I rather liked my parents being an enigma to the school, communicating by the occasional note written in elegant cursive. They were both like secret weapons held in an arsenal, just in case. She battled for me in fifth grade, and he in eighth. Aside from these conferences and the occasional school program, they kept a healthy distance, which allowed me to get on with school in peace.

If there were any disadvantages of her returning to work, it was my being thrust into the educational system before I was ready. I had the brains, but I wasn’t prepared for the outside world. Someone should’ve warned me.
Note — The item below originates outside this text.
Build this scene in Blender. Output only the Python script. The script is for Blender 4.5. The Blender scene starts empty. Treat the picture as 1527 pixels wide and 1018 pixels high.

The year before kindergarten, I was placed in daycare. When I visit my hometown, I still cannot drive by the First Christian Church without recalling one of the worst years of my life. I didn’t dread the first day, as I didn’t have enough information to cause me worry. No one had bothered to tell me about structure. We had structure at home, but I was completely unaware there would be so many kids everywhere, and group time, play time, music time, mealtime and nap-time required more scheduling than I’d ever imagined.

Adult joiners of multiple organizations and committees probably loved daycare. Children who assimilated into that world undoubtedly grew up to embrace team projects, group discussions and networking. I’ve never been overwhelmed by social anxiety, but the kids! I couldn’t get over how many there were. More than I’d ever seen in my life at one time, and I didn’t like it a bit.
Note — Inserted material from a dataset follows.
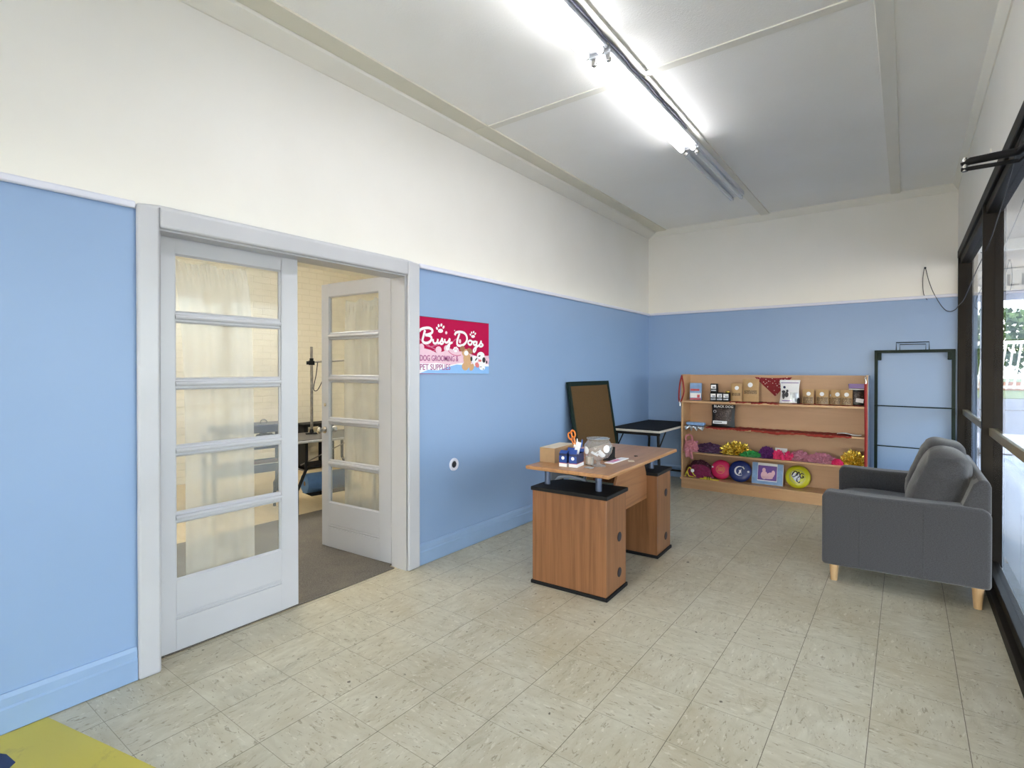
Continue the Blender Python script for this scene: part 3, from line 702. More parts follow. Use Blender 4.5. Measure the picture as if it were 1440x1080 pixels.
m = MB(); m.lathe([(.007, 0), (.007, .0008), (0, .0008)], seg=12, T=Matrix.Translation((.0, -.0385, .055)) @ Matrix.Rotation(R(90), 4, 'X')); m.build('dark_dot', 'ink', t)
t = thing('scissors', 'scissors with orange handles standing in the pink mug', 'scissors', (.975, 3.225, ZT+.01), 0, None, (R(0), R(-17), R(15)))
for s in (-1, 1):
    m = MB(); c = Vector((s*.013, 0, .168)); pts = [c+Vector((.013*math.cos(a), 0, .024*math.sin(a)+(.006 if s > 0 else -.004))) for a in [2*PI*k/16 for k in range(16)]]
    m.tube(pts, .0058, 8, closed=True); m.tube([(s*.006, 0, .10), (s*.010, 0, .146)], .006, 8); m.build('handle', 'orange', t, smooth=True)
    m = MB(); m.box(s*.004-.004, -.001, .01, s*.004+.004, .001, .11); m.build('blade', 'chrome', t)
for (dx, dy, mt, tl, lb) in ((.018, -.012, 'penblue', 12, 'blue pen standing in the pink mug behind the leaflet'), (-.012, .012, 'paper', -5, 'white pen standing in the pink mug')):
    m = MB(); m.cyl((0, 0, 0), (0, 0, .125), .0045); m.cyl((0, 0, .125), (0, 0, .135), .0045, .002); o = m.build('pen', mt, smooth=True); o.location = (.975+dx, 3.225+dy, ZT+.012); o.rotation_euler = (0, R(tl*.6), 0); tag(o, lb, 'pen')
t = thing('candle_jar', 'small cloudy glass jar beside the right blue carton', 'jar', (1.118, 3.115, ZT))
m = MB(); m.lathe([(.024, 0), (.027, .004), (.028, .052), (.025, .055), (.025, .006), (0, .006)], seg=24); m.build('glass', 'jarglass', t, smooth=True)
m = MB(); m.lathe([(.0235, .0065), (.0235, .035), (0, .036)], seg=24); m.build('wax', 'mug', t, smooth=True)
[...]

Before daycare came along, I’d spent a lot of mornings at home learning my ABCs and writing them in capital letters, which I still do to this day. Daycare wanted to change that and force my adherence to something called “lower case.” At home, I watched the Today show and television reruns. I encountered other children at church, but at home I played by myself and came up with my own amusements. From 60s TV, I knew about cattle rustlers, saloons, The Munsters, space travel and other trivialities, but these kids seemed to know about games and toys I’d never heard of. The play yard for recess was a sandpit, but I was forbidden to enter, as I was reminded each morning that tracking sand through the house when I got home was unacceptable. I ended up standing on the sidelines with the teacher. I liked her okay, but at home I’d heard it mentioned, while miniskirts were all the rage, that her dresses were entirely too short! From then on, I silently judged her qualifications.

Unlike kindergarten, daycare was a full day. I only had to attend two or three days a week, but it was more than I could handle. First of all, there was a horrible smell to greet me each time I entered the building, as if someone were roasting a turkey in an old library. I found out the offending smell was an institutional lunch being prepared in a secret location; at least it was always kept secret from me.
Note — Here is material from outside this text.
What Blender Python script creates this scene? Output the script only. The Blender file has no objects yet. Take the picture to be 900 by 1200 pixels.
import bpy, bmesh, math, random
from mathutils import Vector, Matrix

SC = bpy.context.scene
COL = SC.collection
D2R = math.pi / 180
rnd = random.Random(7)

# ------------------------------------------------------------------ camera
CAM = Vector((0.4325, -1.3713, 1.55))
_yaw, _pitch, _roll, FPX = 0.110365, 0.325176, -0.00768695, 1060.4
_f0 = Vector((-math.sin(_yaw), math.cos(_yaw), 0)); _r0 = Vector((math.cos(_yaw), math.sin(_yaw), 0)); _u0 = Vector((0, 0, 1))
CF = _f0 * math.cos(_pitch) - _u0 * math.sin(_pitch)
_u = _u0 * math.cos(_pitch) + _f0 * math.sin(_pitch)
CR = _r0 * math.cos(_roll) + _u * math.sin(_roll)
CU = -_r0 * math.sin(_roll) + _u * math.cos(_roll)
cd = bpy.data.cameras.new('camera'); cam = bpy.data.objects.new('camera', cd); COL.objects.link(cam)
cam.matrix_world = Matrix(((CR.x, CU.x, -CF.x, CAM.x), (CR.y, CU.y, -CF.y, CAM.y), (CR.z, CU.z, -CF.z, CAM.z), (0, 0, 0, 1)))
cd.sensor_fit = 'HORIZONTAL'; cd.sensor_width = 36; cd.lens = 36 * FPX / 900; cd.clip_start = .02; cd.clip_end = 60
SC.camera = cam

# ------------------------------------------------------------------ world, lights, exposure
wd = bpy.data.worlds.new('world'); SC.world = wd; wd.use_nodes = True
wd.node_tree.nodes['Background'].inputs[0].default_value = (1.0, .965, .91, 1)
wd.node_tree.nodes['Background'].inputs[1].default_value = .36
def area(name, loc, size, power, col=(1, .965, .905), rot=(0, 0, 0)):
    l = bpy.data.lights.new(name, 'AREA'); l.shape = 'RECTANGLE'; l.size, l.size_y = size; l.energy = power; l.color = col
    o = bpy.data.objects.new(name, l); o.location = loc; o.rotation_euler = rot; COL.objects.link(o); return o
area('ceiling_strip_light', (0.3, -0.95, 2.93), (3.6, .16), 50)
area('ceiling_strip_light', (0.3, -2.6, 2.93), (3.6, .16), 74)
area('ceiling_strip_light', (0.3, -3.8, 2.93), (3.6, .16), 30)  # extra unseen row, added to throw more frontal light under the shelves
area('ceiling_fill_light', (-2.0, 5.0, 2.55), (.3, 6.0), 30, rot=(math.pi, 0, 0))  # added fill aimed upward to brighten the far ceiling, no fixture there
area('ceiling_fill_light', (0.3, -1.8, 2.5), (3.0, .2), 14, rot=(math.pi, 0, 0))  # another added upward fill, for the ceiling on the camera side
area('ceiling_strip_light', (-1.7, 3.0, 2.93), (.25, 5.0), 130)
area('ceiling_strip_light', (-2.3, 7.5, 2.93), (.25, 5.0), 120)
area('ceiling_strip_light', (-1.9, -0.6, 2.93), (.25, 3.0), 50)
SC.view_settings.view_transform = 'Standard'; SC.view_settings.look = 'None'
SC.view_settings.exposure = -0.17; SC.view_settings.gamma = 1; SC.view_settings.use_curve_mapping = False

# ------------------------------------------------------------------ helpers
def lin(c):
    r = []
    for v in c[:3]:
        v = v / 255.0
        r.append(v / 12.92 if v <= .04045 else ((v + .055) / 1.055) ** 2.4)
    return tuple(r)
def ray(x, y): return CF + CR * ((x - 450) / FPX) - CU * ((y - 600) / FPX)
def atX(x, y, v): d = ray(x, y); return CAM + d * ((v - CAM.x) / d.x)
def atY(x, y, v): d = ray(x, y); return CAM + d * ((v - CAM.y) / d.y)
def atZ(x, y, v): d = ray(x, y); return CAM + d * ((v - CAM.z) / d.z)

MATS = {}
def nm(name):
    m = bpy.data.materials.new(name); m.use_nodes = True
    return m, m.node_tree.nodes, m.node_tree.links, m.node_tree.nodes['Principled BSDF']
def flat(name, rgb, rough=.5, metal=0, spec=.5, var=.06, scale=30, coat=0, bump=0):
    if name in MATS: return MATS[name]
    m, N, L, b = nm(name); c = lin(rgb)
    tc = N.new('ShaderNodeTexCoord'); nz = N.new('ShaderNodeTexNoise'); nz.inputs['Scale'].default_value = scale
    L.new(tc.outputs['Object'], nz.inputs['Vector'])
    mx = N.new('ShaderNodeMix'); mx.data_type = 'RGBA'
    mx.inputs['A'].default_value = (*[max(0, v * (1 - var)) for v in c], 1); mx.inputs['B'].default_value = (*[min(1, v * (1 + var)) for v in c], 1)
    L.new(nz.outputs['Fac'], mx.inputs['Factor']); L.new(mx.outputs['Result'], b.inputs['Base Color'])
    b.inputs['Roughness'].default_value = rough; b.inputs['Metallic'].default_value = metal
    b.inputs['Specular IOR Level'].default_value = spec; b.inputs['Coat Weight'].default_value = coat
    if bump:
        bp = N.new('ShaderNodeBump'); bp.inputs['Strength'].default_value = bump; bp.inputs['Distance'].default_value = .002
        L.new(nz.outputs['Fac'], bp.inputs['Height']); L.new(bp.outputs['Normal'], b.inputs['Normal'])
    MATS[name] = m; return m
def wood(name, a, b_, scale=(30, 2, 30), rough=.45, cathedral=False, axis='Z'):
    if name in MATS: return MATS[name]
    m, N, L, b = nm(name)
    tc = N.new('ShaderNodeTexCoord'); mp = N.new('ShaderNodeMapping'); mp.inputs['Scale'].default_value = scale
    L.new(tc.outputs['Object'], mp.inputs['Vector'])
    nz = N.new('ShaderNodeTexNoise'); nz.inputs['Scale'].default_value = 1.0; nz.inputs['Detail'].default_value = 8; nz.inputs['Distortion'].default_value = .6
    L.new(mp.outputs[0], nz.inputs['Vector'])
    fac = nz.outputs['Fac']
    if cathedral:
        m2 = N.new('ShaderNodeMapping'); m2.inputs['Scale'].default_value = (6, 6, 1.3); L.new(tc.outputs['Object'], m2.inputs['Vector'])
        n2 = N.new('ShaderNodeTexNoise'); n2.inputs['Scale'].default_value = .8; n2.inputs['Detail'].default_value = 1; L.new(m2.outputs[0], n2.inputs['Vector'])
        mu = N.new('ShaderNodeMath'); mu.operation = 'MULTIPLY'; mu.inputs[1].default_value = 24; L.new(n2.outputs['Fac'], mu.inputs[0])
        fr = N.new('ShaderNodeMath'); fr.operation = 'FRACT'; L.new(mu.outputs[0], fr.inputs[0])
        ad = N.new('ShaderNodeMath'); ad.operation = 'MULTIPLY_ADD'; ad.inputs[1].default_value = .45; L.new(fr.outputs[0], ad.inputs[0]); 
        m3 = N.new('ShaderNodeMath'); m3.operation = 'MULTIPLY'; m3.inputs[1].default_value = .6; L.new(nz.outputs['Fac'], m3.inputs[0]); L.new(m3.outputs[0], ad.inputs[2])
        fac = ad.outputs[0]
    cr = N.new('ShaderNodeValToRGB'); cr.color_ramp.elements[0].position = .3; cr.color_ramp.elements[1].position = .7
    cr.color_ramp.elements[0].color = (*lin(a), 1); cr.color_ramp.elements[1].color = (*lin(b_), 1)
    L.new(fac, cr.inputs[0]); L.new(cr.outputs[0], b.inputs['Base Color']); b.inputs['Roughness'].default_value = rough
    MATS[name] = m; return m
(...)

Around 11:30, an enormous white woman with a large posterior and diabetic neuropathy delivered lunch. She repeatedly bent over a serving cart, exposing us to countless views of veined thighs like a map of the Los Angeles freeway system. This woman without a girdle is my most vivid memory from that year.

Mealtimes were terrifying, as anyone who ate with his or her hands was immediately exiled from decent society to the “baby table” set up in a highly visible corner of the room. I’d been eating with utensils since I could remember, but became nauseous from worry at the sight of casual Friday’s potato chips and tuna sandwiches. How did one eat chips with a fork? One of the teacher’s aids announced these could be eaten with fingers, but could she be trusted?

The curly headed girl with the thick glasses always abused the privilege and got sent to the baby table after scooping up a few baked beans with a chip and shoving them into her mouth. There was a fine line, and none of us were sure. The baby table was more than isolation; it was the daycare equivalent of colonial stocks. Solitary confinement held more value than a chest full of rubies, but public humiliation was unthinkable!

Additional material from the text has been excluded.